REPUBLIKA.CO.ID, JAKARTA -- Jajanan takjil Ramadhan perlu diwaspadai. Pasalnya pada 2013 Badan Pengawas Obat dan Makanan (BPOM) menemukan 297 pelanggaran produk jajanan takjil ramadan.
Dari 2.256 sampel jajanan takjil yang diawasi BPOM, sekitar 13 persen (297 produk) tidak memenuhi syarat (TMS). Sisanya 87 persen atau 1.959 produk memenuhi syarat.
"Dari pelanggaran itu paling banyak jenis kudapan dan makanan ringan," ujar Kepala BPOM, Roy Sparringa dalam diskusi bertajuk Intensifikasi Pengawasan Pangan Ramadan dan Menjelang Hari Raya Idul Fitri 1435 H Tahun 2014, di Aula Gedung C kantor BPOM, Kamis (12/6).

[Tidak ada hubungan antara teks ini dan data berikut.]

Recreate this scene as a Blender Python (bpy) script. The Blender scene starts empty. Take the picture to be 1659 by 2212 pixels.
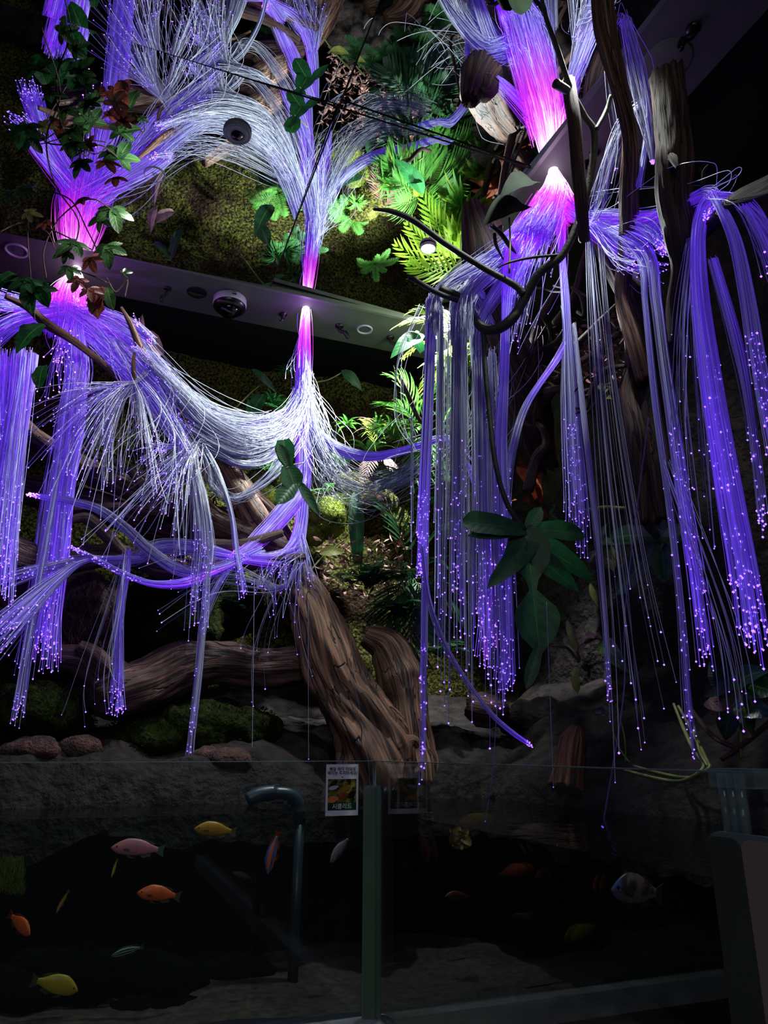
import bpy, bmesh, math, random
import numpy as np
from mathutils import Vector, noise, Matrix

# ------------------------------------------------------------------ camera, world, lights, exposure
sc = bpy.context.scene
COL = sc.collection
FPX, PITCH, EYE, H = 1560.0, math.radians(18.4), 1.55, 1.5      # H = ceiling height above the eye
CEIL = EYE + H
cd = bpy.data.cameras.new('camera')
cam = bpy.data.objects.new('camera', cd); COL.objects.link(cam)
cam.location = (0, 0, EYE); cam.rotation_euler = (math.pi / 2 + PITCH, 0, 0)
cd.sensor_fit = 'VERTICAL'; cd.sensor_height = 36.0; cd.lens = 36.0 * FPX / 2212.0
cd.clip_start = 0.02; cd.clip_end = 60
sc.camera = cam
sc.view_settings.view_transform = 'Standard'; sc.view_settings.look = 'None'
sc.view_settings.gamma = 1.0; sc.view_settings.use_curve_mapping = False
sc.view_settings.exposure = 0.0
sc.cycles.max_bounces = 10; sc.cycles.transparent_max_bounces = 24; sc.cycles.glossy_bounces = 6
sc.cycles.sample_clamp_indirect = 3.0; sc.cycles.caustics_reflective = False; sc.cycles.caustics_refractive = False
world = bpy.data.worlds.new('world'); sc.world = world; world.use_nodes = True
bg = world.node_tree.nodes['Background']
bg.inputs[0].default_value = (0.5, 0.6, 0.8, 1); bg.inputs[1].default_value = 0.012

T = math.radians(21.0); CT, ST = math.cos(T), math.sin(T)        # the room stands 21 degrees off the view
def W(a, b, z):                                                  # a: to the right along the back wall, b: towards the back wall, z: above the eye
    return Vector((a * CT - b * ST, a * ST + b * CT, z + EYE))
CAMP = Vector((0, 0, EYE))
def ray(px, py):
    u = (px - 829.5) / FPX; v = (1106 - py) / FPX
    return Vector((u, math.cos(PITCH) - v * math.sin(PITCH), math.sin(PITCH) + v * math.cos(PITCH)))
def P(px, py, b=None, a=None, z=None, m=False):                  # the point seen at a pixel on the plane b, a or z = const; m: seen in the ceiling mirror
    d = ray(px, py)
    if b is not None: t = b / (-d.x * ST + d.y * CT)
    elif a is not None: t = a / (d.x * CT + d.y * ST)
    else: t = z / d.z
    p = d * t
    if m: p.z = 2 * H - p.z
    return p + CAMP
def pxm(p, px=1.0):                                              # size in metres of px pixels at point p
    q = Vector(p) - CAMP
    return px * (q.y * math.cos(PITCH) + q.z * math.sin(PITCH)) / FPX
def PU(px, py, b, zmax=1.40):                                    # like P on plane b, but drawn nearer when it would rise through the ceiling
    p = P(px, py, b=b)
    if p.z - EYE > zmax: q = p - CAMP; p = CAMP + q * (zmax / q.z)
    return p
def R(a, b): return random.uniform(a, b)

def spot(name, loc, target, power, size, col=(1, 1, 1), rad=0.02, blend=0.4):
    l = bpy.data.lights.new(name, 'SPOT'); l.energy = power; l.spot_size = math.radians(size); l.color = col
    l.shadow_soft_size = rad; l.spot_blend = blend
    o = bpy.data.objects.new(name, l); COL.objects.link(o); o.location = loc
    o.rotation_euler = (Vector(target) - Vector(loc)).to_track_quat('-Z', 'Y').to_euler(); return o
def glowlamp(name, loc, power, col, rad=0.03):
    l = bpy.data.lights.new(name, 'POINT'); l.energy = power; l.color = col; l.shadow_soft_size = rad
    o = bpy.data.objects.new(name, l); COL.objects.link(o); o.location = loc; return o
def area(name, loc, target, power, sx, sy, col):
    l = bpy.data.lights.new(name, 'AREA'); l.energy = power; l.color = col; l.shape = 'RECTANGLE'; l.size = sx; l.size_y = sy
    o = bpy.data.objects.new(name, l); COL.objects.link(o); o.location = loc
    o.rotation_euler = (Vector(target) - Vector(loc)).to_track_quat('-Z', 'Y').to_euler(); return o
CW = (0.93, 1.0, 0.97)
spot('strip_spot_light', W(0.955, 1.972, 1.385), W(0.42, 1.66, 0.45), 215, 130, CW, 0.02, 0.35)
spot('mirror_spot_light', W(0.805, 1.711, 1.47), W(0.40, 2.15, 0.3), 62, 84, CW, 0.02, 0.6)
spot('right_spot_light', W(0.796, 0.917, 1.47), W(0.98, 1.42, 0.1), 34, 96, CW, 0.02, 0.8)
spot('centre_fill_light', W(0.168, 1.482, 1.47), W(0.25, 2.1, 0.2), 12, 60, CW, 0.02, 0.7)  # fill added at the sensor plate, which is no lamp
spot('left_spot_light', W(-0.018, 1.699, 1.47), W(-0.6, 2.1, 0.2), 12, 84, (1.0, 0.85, 0.9), 0.02, 0.8)
area('hall_fill_light', W(-0.6, -1.6, 1.3), W(0.1, 1.6, -0.3), 11.5, 1.8, 1.0, (0.95, 0.97, 1.0))  # soft fill added behind the camera, standing in for the hall's ambient light
PUR = (0.32, 0.06, 1.0)

# ------------------------------------------------------------------ materials
def lin(c):
    return tuple(((x / 12.92) if x <= 0.04045 else ((x + 0.055) / 1.055) ** 2.4) for x in c)
def newmat(name):
    m = bpy.data.materials.new(name); m.use_nodes = True
    nt = m.node_tree; return m, nt, nt.nodes['Principled BSDF'], nt.nodes['Material Output']
def pbr(name, c1, c2=None, rough=0.6, scale=20, bump=0.0, metal=0.0, spec=0.5, stretch=None, bscale=None, dist=0.002, detail=6, coat=0.0, uv=False, trans=0.0, contrast=(0.35, 0.65)):
    m, nt, b, out = newmat(name); N = nt.nodes; L = nt.links
    b.inputs['Roughness'].default_value = rough; b.inputs['Metallic'].default_value = metal
    b.inputs['Specular IOR Level'].default_value = spec; b.inputs['Coat Weight'].default_value = coat
    tc = N.new('ShaderNodeTexCoord'); mp = N.new('ShaderNodeMapping')
    L.new(tc.outputs['UV' if uv else 'Object'], mp.inputs[0])
    if stretch: mp.inputs['Scale'].default_value = stretch
    if c2 is not None:
        n = N.new('ShaderNodeTexNoise'); n.inputs['Scale'].default_value = scale; n.inputs['Detail'].default_value = detail
        L.new(mp.outputs[0], n.inputs['Vector'])
        r = N.new('ShaderNodeValToRGB'); r.color_ramp.elements[0].color = (*lin(c1), 1); r.color_ramp.elements[1].color = (*lin(c2), 1)
        r.color_ramp.elements[0].position, r.color_ramp.elements[1].position = contrast
        L.new(n.outputs[0], r.inputs[0]); L.new(r.outputs[0], b.inputs['Base Color'])
    else:
        b.inputs['Base Color'].default_value = (*lin(c1), 1)
    if bump:
        n2 = N.new('ShaderNodeTexNoise'); n2.inputs['Scale'].default_value = bscale or scale * 3; n2.inputs['Detail'].default_value = 8
        L.new(mp.outputs[0], n2.inputs['Vector'])
        bp = N.new('ShaderNodeBump'); bp.inputs['Strength'].default_value = bump; bp.inputs['Distance'].default_value = dist
        L.new(n2.outputs[0], bp.inputs['Height']); L.new(bp.outputs[0], b.inputs['Normal'])
    if trans:
        t = N.new('ShaderNodeBsdfTranslucent'); mx = N.new('ShaderNodeMixShader'); mx.inputs[0].default_value = trans
        if c2 is not None: L.new(r.outputs[0], t.inputs[0])
        else: t.inputs[0].default_value = (*lin(c1), 1)
        L.new(b.outputs[0], mx.inputs[1]); L.new(t.outputs[0], mx.inputs[2]); L.new(mx.outputs[0], out.inputs[0])
    return m
def leafmat(name, c1, c2, vein, rough=0.35, trans=0.3, rib=14, vw=0.06):
    # uv: x along the blade 0..1, y across -1..1; a paler midrib and slanting side veins
    m, nt, b, out = newmat(name); N = nt.nodes; L = nt.links
    tc = N.new('ShaderNodeTexCoord'); sp = N.new('ShaderNodeSeparateXYZ'); L.new(tc.outputs['UV'], sp.inputs[0])
    def mth(op, a, bb=None):
        q = N.new('ShaderNodeMath'); q.operation = op
        for i, x in enumerate((a, bb)):
            if x is None: continue
            if isinstance(x, (int, float)): q.inputs[i].default_value = x
            else: L.new(x, q.inputs[i])
        return q.outputs[0]
    ay = mth('ABSOLUTE', sp.outputs[1])
    mid = mth('LESS_THAN', ay, vw)
    ph = mth('SUBTRACT', mth('MULTIPLY', sp.outputs[0], rib), mth('MULTIPLY', ay, 1.6))
    fr = mth('FRACT', ph); side = mth('LESS_THAN', fr, 0.09)
    bulge = mth('SINE', mth('MULTIPLY', fr, math.pi))
    vn = mth('MAXIMUM', mid, mth('MULTIPLY', side, 0.22))
    n = N.new('ShaderNodeTexNoise'); n.inputs['Scale'].default_value = 40; n.inputs['Detail'].default_value = 4
    L.new(tc.outputs['Object'], n.inputs['Vector'])
    r = N.new('ShaderNodeValToRGB'); r.color_ramp.elements[0].color = (*lin(c1), 1); r.color_ramp.elements[1].color = (*lin(c2), 1)
    r.color_ramp.elements[0].position = 0.35; r.color_ramp.elements[1].position = 0.65
    L.new(n.outputs[0], r.inputs[0])
    mx = N.new('ShaderNodeMixRGB'); L.new(vn, mx.inputs[0]); L.new(r.outputs[0], mx.inputs[1]); mx.inputs[2].default_value = (*lin(vein), 1)
    L.new(mx.outputs[0], b.inputs['Base Color']); b.inputs['Roughness'].default_value = rough
    bp = N.new('ShaderNodeBump'); bp.inputs['Strength'].default_value = 0.2; bp.inputs['Distance'].default_value = 0.0012
    L.new(bulge, bp.inputs['Height']); L.new(bp.outputs[0], b.inputs['Normal'])
    t = N.new('ShaderNodeBsdfTranslucent'); L.new(mx.outputs[0], t.inputs[0])
    ms = N.new('ShaderNodeMixShader'); ms.inputs[0].default_value = trans
    L.new(b.outputs[0], ms.inputs[1]); L.new(t.outputs[0], ms.inputs[2]); L.new(ms.outputs[0], out.inputs[0])
    return m
def woodmat(name, c1, c2, c3, rough=0.75, fine=60, along=5.0):
    m, nt, b, out = newmat(name); N = nt.nodes; L = nt.links
    tc = N.new('ShaderNodeTexCoord'); mp = N.new('ShaderNodeMapping'); L.new(tc.outputs['UV'], mp.inputs[0])
    mp.inputs['Scale'].default_value = (along, fine, 1)
    n = N.new('ShaderNodeTexNoise'); n.inputs['Scale'].default_value = 1.0; n.inputs['Detail'].default_value = 8; n.inputs['Distortion'].default_value = 1.1
    L.new(mp.outputs[0], n.inputs['Vector'])
    r = N.new('ShaderNodeValToRGB'); e = r.color_ramp.elements
    e[0].color = (*lin(c1), 1); e[0].position = 0.36; e[1].color = (*lin(c3), 1); e[1].position = 0.66
    k = e.new(0.5); k.color = (*lin(c2), 1)
    L.new(n.outputs[0], r.inputs[0])
    n3 = N.new('ShaderNodeTexNoise'); n3.inputs['Scale'].default_value = 9; n3.inputs['Detail'].default_value = 5; L.new(tc.outputs['Object'], n3.inputs['Vector'])
    mx = N.new('ShaderNodeMixRGB'); mx.blend_type = 'MULTIPLY'; mx.inputs[0].default_value = 0.55
    L.new(r.outputs[0], mx.inputs[1])
    r3 = N.new('ShaderNodeValToRGB'); r3.color_ramp.elements[0].position = 0.35; r3.color_ramp.elements[0].color = (0.35, 0.28, 0.27, 1); r3.color_ramp.elements[1].position = 0.6
    L.new(n3.outputs[0], r3.inputs[0]); L.new(r3.outputs[0], mx.inputs[2])
    mp2 = N.new('ShaderNodeMapping'); L.new(tc.outputs['UV'], mp2.inputs[0]); mp2.inputs['Scale'].default_value = (4.0, 16, 1)
    n4 = N.new('ShaderNodeTexNoise'); n4.inputs['Detail'].default_value = 4; n4.inputs['Scale'].default_value = 1.0; n4.inputs['Distortion'].default_value = 0.8; L.new(mp2.outputs[0], n4.inputs['Vector'])
    s1 = N.new('ShaderNodeMath'); s1.operation = 'SUBTRACT'; L.new(n4.outputs[0], s1.inputs[0]); s1.inputs[1].default_value = 0.5
    s2 = N.new('ShaderNodeMath'); s2.operation = 'ABSOLUTE'; L.new(s1.outputs[0], s2.inputs[0])
    cr = N.new('ShaderNodeMapRange'); L.new(s2.outputs[0], cr.inputs[0]); cr.inputs[1].default_value = 0.0; cr.inputs[2].default_value = 0.022; cr.inputs[3].default_value = 0.15; cr.inputs[4].default_value = 1.0
    mk = N.new('ShaderNodeMixRGB'); mk.blend_type = 'MULTIPLY'; mk.inputs[0].default_value = 1.0; L.new(mx.outputs[0], mk.inputs[1]); L.new(cr.outputs[0], mk.inputs[2])
    L.new(mk.outputs[0], b.inputs['Base Color']); b.inputs['Roughness'].default_value = rough
    ad = N.new('ShaderNodeMath'); ad.operation = 'MULTIPLY_ADD'; L.new(n.outputs[0], ad.inputs[0]); ad.inputs[1].default_value = 0.8; L.new(cr.outputs[0], ad.inputs[2])
    bp = N.new('ShaderNodeBump'); bp.inputs['Strength'].default_value = 0.9; bp.inputs['Distance'].default_value = 0.005
    L.new(ad.outputs[0], bp.inputs['Height']); L.new(bp.outputs[0], b.inputs['Normal'])
    return m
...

Secara rinci pelanggaran pada jenis produk yang diuji yakni kudapan 40 persen, makanan ringan 17 persen, es 12 persen, mie 12 persen, lauk pauk 9 persen, minuman pewarna atau sirup 4 persen, bubur 3 persen, jelly atau agar-agar 2 persen sedangkan bakso nol persen.
Dari hasil analisis yang dilakukan BPOM per wilayah tercatat Semarang paling menonjol yakni 48 persen. Disusul Palembang 41 persen, Bandar lampung 36 persen, Manokwari dan Pontianak masing-masing 32 persen, serta beberapa daerah lain yang persentasenya kurang dari 30 persen. Sementara di Manado, Bandung, Batan Gorontalo, Kendari dan Palu tidak ditemukan produk yang tidak memenuhi syarat.
Umumnya, kriteria tidak memenuhi syarat yakni produk tanpa izin edar, kemasan rusak, label tidak memenuhi ketentuan, dan kedaluwarsa. Namun, jajanan takjil yang tidak memenuhi syarat justru membahayakan lantaran adanya camputan zat kimia di dalamnya.
BPOM menemukan adanya zat formalin pada 13% sampel jajanan takjil, zat Rhodamin B pada 12 persen sampel, boraks sekitar 4 persen, sakarin 3 persen, benzoat 2 persen, dan methanyl yellow 1 persen. Formalin biasanya dicampurkan ke kudapan tahu atau mi, lauk pauk seperti ikan jambal, teri dan terasi. Sedangkan rodhamin B biasa dicampurkan pada es, sirup agar-agar, gulali, kerupuk dan cendol.
"Kami mengimbau kepada masyarakat agar lebih cermat dalam memilih dan mengonsumsi makanan," imbau Kepala BPOM.